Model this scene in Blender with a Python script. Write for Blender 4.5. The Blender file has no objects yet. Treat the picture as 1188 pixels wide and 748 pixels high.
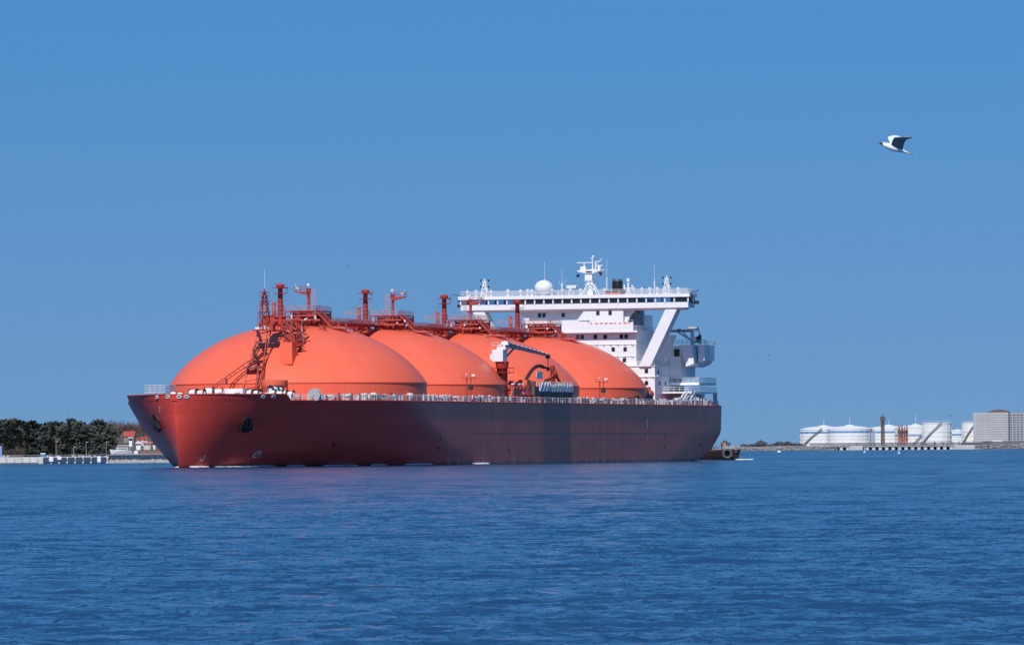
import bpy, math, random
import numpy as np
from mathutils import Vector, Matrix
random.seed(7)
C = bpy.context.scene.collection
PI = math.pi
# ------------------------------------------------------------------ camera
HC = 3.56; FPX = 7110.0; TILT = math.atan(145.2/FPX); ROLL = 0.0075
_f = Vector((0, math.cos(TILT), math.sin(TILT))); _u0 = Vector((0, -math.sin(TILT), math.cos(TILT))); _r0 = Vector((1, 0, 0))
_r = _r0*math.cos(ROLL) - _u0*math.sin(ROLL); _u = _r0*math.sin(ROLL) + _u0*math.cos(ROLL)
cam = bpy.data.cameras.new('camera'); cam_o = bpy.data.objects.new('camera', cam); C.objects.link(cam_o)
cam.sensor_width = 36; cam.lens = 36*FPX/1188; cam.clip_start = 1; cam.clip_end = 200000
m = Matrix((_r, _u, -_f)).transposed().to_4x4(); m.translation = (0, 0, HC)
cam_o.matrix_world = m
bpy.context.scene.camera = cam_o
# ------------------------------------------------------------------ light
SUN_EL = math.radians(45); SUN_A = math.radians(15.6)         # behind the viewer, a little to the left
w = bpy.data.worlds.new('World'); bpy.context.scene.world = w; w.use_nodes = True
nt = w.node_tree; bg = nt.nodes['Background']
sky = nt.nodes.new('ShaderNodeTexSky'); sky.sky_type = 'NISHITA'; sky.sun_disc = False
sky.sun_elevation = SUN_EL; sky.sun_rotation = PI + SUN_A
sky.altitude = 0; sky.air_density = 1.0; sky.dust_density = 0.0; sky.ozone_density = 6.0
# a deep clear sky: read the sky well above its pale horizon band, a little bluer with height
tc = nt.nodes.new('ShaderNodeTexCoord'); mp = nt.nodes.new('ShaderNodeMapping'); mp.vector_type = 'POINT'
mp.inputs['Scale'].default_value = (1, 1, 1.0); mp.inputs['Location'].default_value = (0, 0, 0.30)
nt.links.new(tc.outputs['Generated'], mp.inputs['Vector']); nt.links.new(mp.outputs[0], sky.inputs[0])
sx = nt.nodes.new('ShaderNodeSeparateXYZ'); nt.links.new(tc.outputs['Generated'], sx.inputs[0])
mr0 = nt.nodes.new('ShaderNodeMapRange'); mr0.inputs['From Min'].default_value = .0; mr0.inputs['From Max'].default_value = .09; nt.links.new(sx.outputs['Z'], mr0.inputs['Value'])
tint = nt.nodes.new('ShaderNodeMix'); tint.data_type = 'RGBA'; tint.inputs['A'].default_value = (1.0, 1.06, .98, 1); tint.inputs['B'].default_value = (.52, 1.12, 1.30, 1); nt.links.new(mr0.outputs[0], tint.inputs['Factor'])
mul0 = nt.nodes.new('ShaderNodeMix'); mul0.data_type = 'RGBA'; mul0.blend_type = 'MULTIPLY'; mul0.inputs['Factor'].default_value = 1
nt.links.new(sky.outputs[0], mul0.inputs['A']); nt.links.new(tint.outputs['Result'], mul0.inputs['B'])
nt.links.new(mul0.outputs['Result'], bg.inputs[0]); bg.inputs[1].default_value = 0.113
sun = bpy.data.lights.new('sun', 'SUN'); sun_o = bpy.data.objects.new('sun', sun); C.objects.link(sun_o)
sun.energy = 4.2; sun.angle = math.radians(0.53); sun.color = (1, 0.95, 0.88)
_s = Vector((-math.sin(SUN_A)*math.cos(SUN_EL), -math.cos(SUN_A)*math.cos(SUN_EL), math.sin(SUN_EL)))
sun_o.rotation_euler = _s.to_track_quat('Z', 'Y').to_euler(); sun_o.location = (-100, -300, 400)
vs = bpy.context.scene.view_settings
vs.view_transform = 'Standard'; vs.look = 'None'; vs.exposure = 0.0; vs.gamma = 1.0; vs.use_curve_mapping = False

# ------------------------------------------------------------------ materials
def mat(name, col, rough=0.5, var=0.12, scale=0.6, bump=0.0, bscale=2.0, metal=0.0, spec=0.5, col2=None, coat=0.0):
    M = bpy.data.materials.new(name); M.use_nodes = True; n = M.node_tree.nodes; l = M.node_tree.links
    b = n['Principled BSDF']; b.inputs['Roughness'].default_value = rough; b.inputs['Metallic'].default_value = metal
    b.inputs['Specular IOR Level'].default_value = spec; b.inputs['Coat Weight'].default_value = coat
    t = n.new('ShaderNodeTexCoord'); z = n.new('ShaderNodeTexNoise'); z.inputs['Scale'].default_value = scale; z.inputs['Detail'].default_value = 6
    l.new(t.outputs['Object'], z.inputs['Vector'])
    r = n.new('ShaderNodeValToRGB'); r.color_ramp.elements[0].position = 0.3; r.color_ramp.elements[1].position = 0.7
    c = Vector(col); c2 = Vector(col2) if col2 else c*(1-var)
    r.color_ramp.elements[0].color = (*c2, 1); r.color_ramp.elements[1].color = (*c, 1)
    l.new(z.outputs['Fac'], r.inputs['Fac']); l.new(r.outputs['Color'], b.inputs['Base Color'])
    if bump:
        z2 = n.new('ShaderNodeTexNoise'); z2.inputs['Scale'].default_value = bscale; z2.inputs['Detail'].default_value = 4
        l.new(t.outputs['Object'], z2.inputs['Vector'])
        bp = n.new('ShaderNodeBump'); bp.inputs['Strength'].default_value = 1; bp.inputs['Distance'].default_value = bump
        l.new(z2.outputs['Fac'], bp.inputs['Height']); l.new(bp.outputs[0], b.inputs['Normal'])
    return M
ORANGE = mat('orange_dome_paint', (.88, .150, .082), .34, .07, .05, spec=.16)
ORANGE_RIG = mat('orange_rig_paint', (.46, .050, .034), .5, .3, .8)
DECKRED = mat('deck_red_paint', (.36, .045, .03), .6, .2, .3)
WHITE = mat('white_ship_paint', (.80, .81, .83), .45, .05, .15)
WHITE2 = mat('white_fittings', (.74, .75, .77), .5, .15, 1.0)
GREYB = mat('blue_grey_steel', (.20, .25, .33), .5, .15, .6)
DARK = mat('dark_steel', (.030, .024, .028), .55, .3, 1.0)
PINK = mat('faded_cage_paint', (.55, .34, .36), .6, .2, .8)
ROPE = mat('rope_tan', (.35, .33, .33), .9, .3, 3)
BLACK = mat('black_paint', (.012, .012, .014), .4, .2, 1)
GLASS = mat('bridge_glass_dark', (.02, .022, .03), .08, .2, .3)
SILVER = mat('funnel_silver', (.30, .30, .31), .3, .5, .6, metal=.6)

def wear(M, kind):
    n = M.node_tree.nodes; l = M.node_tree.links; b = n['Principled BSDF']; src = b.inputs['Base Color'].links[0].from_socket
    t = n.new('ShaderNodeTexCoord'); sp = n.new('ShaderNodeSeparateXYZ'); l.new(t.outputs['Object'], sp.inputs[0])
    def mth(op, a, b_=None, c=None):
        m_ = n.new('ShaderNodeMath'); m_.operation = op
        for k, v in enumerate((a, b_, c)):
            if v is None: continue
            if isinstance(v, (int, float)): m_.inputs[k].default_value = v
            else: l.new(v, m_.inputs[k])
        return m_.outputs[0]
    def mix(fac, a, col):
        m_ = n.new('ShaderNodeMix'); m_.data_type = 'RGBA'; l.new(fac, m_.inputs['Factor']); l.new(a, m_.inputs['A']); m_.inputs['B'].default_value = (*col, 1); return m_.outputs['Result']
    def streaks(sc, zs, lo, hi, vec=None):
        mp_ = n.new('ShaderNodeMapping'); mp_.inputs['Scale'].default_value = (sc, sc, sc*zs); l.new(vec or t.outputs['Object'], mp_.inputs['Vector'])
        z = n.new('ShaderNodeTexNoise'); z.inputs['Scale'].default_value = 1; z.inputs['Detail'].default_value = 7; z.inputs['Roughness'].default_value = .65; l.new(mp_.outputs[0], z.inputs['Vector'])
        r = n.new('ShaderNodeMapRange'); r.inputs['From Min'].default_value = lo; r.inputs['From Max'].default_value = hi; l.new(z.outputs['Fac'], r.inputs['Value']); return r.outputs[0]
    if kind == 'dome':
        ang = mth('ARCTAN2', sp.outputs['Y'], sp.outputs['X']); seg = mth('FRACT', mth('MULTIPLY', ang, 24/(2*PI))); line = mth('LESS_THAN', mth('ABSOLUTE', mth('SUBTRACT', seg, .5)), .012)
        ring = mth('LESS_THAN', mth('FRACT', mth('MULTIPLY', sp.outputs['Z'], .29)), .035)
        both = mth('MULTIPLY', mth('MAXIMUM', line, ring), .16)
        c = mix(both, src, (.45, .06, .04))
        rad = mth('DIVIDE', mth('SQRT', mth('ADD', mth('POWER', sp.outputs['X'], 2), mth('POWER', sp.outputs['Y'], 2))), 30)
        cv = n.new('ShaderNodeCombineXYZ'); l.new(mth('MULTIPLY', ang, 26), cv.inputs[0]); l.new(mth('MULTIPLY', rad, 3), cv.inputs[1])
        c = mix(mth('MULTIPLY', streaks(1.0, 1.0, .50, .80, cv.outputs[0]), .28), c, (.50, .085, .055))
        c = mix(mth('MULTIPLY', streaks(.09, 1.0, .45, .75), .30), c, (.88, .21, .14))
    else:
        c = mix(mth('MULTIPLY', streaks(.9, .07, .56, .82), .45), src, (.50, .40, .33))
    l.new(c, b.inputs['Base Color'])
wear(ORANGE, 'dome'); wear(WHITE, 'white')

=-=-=

** SHORT EXERCISE **
Wherever "with" shows up in a line, copy that line.

** RESULT **
Model this scene in Blender with a Python script. Write for Blender 4.5. The Blender file has no objects yet. Treat the picture as 1188 pixels wide and 748 pixels high.
# a deep clear sky: read the sky well above its pale horizon band, a little bluer with height